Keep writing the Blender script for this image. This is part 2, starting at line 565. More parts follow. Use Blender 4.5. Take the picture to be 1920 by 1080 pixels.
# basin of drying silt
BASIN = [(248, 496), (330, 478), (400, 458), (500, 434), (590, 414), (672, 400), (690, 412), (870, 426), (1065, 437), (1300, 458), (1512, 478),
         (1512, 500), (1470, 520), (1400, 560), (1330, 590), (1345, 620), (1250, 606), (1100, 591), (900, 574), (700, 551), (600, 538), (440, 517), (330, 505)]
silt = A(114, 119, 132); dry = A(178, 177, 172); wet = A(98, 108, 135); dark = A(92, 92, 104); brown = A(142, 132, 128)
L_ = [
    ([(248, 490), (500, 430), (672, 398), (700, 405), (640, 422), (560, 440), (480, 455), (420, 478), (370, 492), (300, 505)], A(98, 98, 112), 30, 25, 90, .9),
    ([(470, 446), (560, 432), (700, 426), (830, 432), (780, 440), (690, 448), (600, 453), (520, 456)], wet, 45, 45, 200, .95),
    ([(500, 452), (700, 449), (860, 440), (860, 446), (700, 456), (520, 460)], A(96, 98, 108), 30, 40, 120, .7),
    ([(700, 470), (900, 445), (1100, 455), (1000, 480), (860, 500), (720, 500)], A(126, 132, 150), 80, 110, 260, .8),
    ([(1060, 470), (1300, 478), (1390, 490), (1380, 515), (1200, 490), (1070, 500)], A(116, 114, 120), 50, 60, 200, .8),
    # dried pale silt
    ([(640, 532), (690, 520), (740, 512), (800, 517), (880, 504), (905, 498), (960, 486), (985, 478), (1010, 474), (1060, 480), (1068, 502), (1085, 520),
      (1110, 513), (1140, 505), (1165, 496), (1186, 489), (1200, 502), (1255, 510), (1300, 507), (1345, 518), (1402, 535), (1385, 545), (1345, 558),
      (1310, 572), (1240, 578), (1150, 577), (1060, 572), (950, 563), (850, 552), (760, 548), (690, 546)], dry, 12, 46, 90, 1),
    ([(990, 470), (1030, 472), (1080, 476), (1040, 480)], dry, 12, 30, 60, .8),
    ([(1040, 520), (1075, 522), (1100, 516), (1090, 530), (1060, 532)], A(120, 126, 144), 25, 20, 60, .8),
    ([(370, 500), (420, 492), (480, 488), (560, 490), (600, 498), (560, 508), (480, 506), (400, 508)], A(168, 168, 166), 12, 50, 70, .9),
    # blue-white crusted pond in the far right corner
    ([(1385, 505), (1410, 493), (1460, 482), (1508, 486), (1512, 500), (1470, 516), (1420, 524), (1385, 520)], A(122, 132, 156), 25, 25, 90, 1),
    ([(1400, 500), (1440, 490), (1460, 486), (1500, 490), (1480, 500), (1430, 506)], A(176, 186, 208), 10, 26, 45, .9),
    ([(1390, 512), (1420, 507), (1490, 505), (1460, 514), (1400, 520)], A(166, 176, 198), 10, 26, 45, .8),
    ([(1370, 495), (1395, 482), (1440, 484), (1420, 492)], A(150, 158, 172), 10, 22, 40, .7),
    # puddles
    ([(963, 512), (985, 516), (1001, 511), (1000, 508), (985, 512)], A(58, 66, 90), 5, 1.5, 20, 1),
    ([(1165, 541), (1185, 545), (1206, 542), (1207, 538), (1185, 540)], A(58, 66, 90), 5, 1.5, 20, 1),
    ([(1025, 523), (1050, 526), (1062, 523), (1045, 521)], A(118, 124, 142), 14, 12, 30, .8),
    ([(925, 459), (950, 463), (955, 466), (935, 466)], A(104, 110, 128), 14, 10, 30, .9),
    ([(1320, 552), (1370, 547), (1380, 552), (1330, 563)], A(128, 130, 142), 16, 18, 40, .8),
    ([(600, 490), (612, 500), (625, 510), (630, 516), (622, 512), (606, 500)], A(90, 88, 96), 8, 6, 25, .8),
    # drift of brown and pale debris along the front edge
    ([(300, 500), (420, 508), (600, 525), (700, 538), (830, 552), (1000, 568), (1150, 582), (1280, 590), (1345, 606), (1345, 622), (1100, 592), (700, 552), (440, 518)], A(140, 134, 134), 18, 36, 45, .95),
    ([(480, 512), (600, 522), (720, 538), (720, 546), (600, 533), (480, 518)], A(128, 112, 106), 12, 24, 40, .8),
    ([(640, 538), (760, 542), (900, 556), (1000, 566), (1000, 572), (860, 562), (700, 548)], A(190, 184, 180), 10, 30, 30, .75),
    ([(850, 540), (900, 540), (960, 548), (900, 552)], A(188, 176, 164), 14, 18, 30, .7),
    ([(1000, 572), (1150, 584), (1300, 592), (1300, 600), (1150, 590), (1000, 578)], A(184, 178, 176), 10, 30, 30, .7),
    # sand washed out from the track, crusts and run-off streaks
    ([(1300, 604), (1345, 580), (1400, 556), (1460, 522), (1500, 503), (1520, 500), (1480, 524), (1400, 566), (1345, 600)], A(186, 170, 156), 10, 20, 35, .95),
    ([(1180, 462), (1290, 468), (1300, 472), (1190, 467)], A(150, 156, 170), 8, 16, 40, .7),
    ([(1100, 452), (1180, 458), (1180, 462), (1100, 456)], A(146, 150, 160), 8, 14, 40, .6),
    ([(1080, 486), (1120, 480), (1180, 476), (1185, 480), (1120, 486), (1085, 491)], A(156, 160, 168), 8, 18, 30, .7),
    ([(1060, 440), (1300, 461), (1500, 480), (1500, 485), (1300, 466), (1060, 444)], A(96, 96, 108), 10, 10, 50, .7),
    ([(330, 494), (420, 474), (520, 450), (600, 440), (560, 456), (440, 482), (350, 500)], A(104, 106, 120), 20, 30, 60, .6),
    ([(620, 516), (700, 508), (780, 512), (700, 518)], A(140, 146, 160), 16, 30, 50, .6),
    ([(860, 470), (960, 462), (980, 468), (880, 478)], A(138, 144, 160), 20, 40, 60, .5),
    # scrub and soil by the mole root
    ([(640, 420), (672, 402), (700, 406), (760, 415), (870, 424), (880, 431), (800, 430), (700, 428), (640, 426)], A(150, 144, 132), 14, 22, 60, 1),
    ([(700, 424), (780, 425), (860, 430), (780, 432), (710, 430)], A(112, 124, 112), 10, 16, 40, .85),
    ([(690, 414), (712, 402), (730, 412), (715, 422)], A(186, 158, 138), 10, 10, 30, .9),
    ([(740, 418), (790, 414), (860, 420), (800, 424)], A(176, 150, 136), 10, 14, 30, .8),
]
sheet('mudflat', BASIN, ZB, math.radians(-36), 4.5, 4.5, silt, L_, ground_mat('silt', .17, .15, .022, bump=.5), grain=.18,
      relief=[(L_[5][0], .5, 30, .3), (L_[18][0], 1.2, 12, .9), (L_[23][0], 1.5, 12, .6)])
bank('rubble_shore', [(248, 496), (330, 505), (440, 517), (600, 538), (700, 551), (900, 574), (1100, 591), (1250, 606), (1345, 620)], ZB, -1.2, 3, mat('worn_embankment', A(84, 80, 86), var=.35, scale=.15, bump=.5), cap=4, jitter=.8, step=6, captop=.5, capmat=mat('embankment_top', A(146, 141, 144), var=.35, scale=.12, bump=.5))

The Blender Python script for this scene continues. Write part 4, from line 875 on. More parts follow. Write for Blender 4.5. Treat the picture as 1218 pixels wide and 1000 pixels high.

THE EXERCISE |
Extract all of the data exactly as written.

ANSWER FOR THIS EXERCISE |
Keep writing the Blender script for this image. This is part 2, starting at line 565. More parts follow. Use Blender 4.5. Take the picture to be 1920 by 1080 pixels.
# basin of drying silt
BASIN = [(248, 496), (330, 478), (400, 458), (500, 434), (590, 414), (672, 400), (690, 412), (870, 426), (1065, 437), (1300, 458), (1512, 478),
         (1512, 500), (1470, 520), (1400, 560), (1330, 590), (1345, 620), (1250, 606), (1100, 591), (900, 574), (700, 551), (600, 538), (440, 517), (330, 505)]
silt = A(114, 119, 132); dry = A(178, 177, 172); wet = A(98, 108, 135); dark = A(92, 92, 104); brown = A(142, 132, 128)
L_ = [
    ([(248, 490), (500, 430), (672, 398), (700, 405), (640, 422), (560, 440), (480, 455), (420, 478), (370, 492), (300, 505)], A(98, 98, 112), 30, 25, 90, .9),
    ([(470, 446), (560, 432), (700, 426), (830, 432), (780, 440), (690, 448), (600, 453), (520, 456)], wet, 45, 45, 200, .95),
    ([(500, 452), (700, 449), (860, 440), (860, 446), (700, 456), (520, 460)], A(96, 98, 108), 30, 40, 120, .7),
    ([(700, 470), (900, 445), (1100, 455), (1000, 480), (860, 500), (720, 500)], A(126, 132, 150), 80, 110, 260, .8),
    ([(1060, 470), (1300, 478), (1390, 490), (1380, 515), (1200, 490), (1070, 500)], A(116, 114, 120), 50, 60, 200, .8),
    # dried pale silt
    ([(640, 532), (690, 520), (740, 512), (800, 517), (880, 504), (905, 498), (960, 486), (985, 478), (1010, 474), (1060, 480), (1068, 502), (1085, 520),
      (1110, 513), (1140, 505), (1165, 496), (1186, 489), (1200, 502), (1255, 510), (1300, 507), (1345, 518), (1402, 535), (1385, 545), (1345, 558),
      (1310, 572), (1240, 578), (1150, 577), (1060, 572), (950, 563), (850, 552), (760, 548), (690, 546)], dry, 12, 46, 90, 1),
    ([(990, 470), (1030, 472), (1080, 476), (1040, 480)], dry, 12, 30, 60, .8),
    ([(1040, 520), (1075, 522), (1100, 516), (1090, 530), (1060, 532)], A(120, 126, 144), 25, 20, 60, .8),
    ([(370, 500), (420, 492), (480, 488), (560, 490), (600, 498), (560, 508), (480, 506), (400, 508)], A(168, 168, 166), 12, 50, 70, .9),
    # blue-white crusted pond in the far right corner
    ([(1385, 505), (1410, 493), (1460, 482), (1508, 486), (1512, 500), (1470, 516), (1420, 524), (1385, 520)], A(122, 132, 156), 25, 25, 90, 1),
    ([(1400, 500), (1440, 490), (1460, 486), (1500, 490), (1480, 500), (1430, 506)], A(176, 186, 208), 10, 26, 45, .9),
    ([(1390, 512), (1420, 507), (1490, 505), (1460, 514), (1400, 520)], A(166, 176, 198), 10, 26, 45, .8),
    ([(1370, 495), (1395, 482), (1440, 484), (1420, 492)], A(150, 158, 172), 10, 22, 40, .7),
    # puddles
    ([(963, 512), (985, 516), (1001, 511), (1000, 508), (985, 512)], A(58, 66, 90), 5, 1.5, 20, 1),
    ([(1165, 541), (1185, 545), (1206, 542), (1207, 538), (1185, 540)], A(58, 66, 90), 5, 1.5, 20, 1),
    ([(1025, 523), (1050, 526), (1062, 523), (1045, 521)], A(118, 124, 142), 14, 12, 30, .8),
    ([(925, 459), (950, 463), (955, 466), (935, 466)], A(104, 110, 128), 14, 10, 30, .9),
    ([(1320, 552), (1370, 547), (1380, 552), (1330, 563)], A(128, 130, 142), 16, 18, 40, .8),
    ([(600, 490), (612, 500), (625, 510), (630, 516), (622, 512), (606, 500)], A(90, 88, 96), 8, 6, 25, .8),
    # drift of brown and pale debris along the front edge
    ([(300, 500), (420, 508), (600, 525), (700, 538), (830, 552), (1000, 568), (1150, 582), (1280, 590), (1345, 606), (1345, 622), (1100, 592), (700, 552), (440, 518)], A(140, 134, 134), 18, 36, 45, .95),
    ([(480, 512), (600, 522), (720, 538), (720, 546), (600, 533), (480, 518)], A(128, 112, 106), 12, 24, 40, .8),
    ([(640, 538), (760, 542), (900, 556), (1000, 566), (1000, 572), (860, 562), (700, 548)], A(190, 184, 180), 10, 30, 30, .75),
    ([(850, 540), (900, 540), (960, 548), (900, 552)], A(188, 176, 164), 14, 18, 30, .7),
    ([(1000, 572), (1150, 584), (1300, 592), (1300, 600), (1150, 590), (1000, 578)], A(184, 178, 176), 10, 30, 30, .7),
    # sand washed out from the track, crusts and run-off streaks
    ([(1300, 604), (1345, 580), (1400, 556), (1460, 522), (1500, 503), (1520, 500), (1480, 524), (1400, 566), (1345, 600)], A(186, 170, 156), 10, 20, 35, .95),
    ([(1180, 462), (1290, 468), (1300, 472), (1190, 467)], A(150, 156, 170), 8, 16, 40, .7),
    ([(1100, 452), (1180, 458), (1180, 462), (1100, 456)], A(146, 150, 160), 8, 14, 40, .6),
    ([(1080, 486), (1120, 480), (1180, 476), (1185, 480), (1120, 486), (1085, 491)], A(156, 160, 168), 8, 18, 30, .7),
    ([(1060, 440), (1300, 461), (1500, 480), (1500, 485), (1300, 466), (1060, 444)], A(96, 96, 108), 10, 10, 50, .7),
    ([(330, 494), (420, 474), (520, 450), (600, 440), (560, 456), (440, 482), (350, 500)], A(104, 106, 120), 20, 30, 60, .6),
    ([(620, 516), (700, 508), (780, 512), (700, 518)], A(140, 146, 160), 16, 30, 50, .6),
    ([(860, 470), (960, 462), (980, 468), (880, 478)], A(138, 144, 160), 20, 40, 60, .5),
    # scrub and soil by the mole root
    ([(640, 420), (672, 402), (700, 406), (760, 415), (870, 424), (880, 431), (800, 430), (700, 428), (640, 426)], A(150, 144, 132), 14, 22, 60, 1),
    ([(700, 424), (780, 425), (860, 430), (780, 432), (710, 430)], A(112, 124, 112), 10, 16, 40, .85),
    ([(690, 414), (712, 402), (730, 412), (715, 422)], A(186, 158, 138), 10, 10, 30, .9),
    ([(740, 418), (790, 414), (860, 420), (800, 424)], A(176, 150, 136), 10, 14, 30, .8),
]
sheet('mudflat', BASIN, ZB, math.radians(-36), 4.5, 4.5, silt, L_, ground_mat('silt', .17, .15, .022, bump=.5), grain=.18,
      relief=[(L_[5][0], .5, 30, .3), (L_[18][0], 1.2, 12, .9), (L_[23][0], 1.5, 12, .6)])
bank('rubble_shore', [(248, 496), (330, 505), (440, 517), (600, 538), (700, 551), (900, 574), (1100, 591), (1250, 606), (1345, 620)], ZB, -1.2, 3, mat('worn_embankment', A(84, 80, 86), var=.35, scale=.15, bump=.5), cap=4, jitter=.8, step=6, captop=.5, capmat=mat('embankment_top', A(146, 141, 144), var=.35, scale=.12, bump=.5))

The Blender Python script for this scene continues. Write part 4, from line 875 on. More parts follow. Write for Blender 4.5. Treat the picture as 1218 pixels wide and 1000 pixels high.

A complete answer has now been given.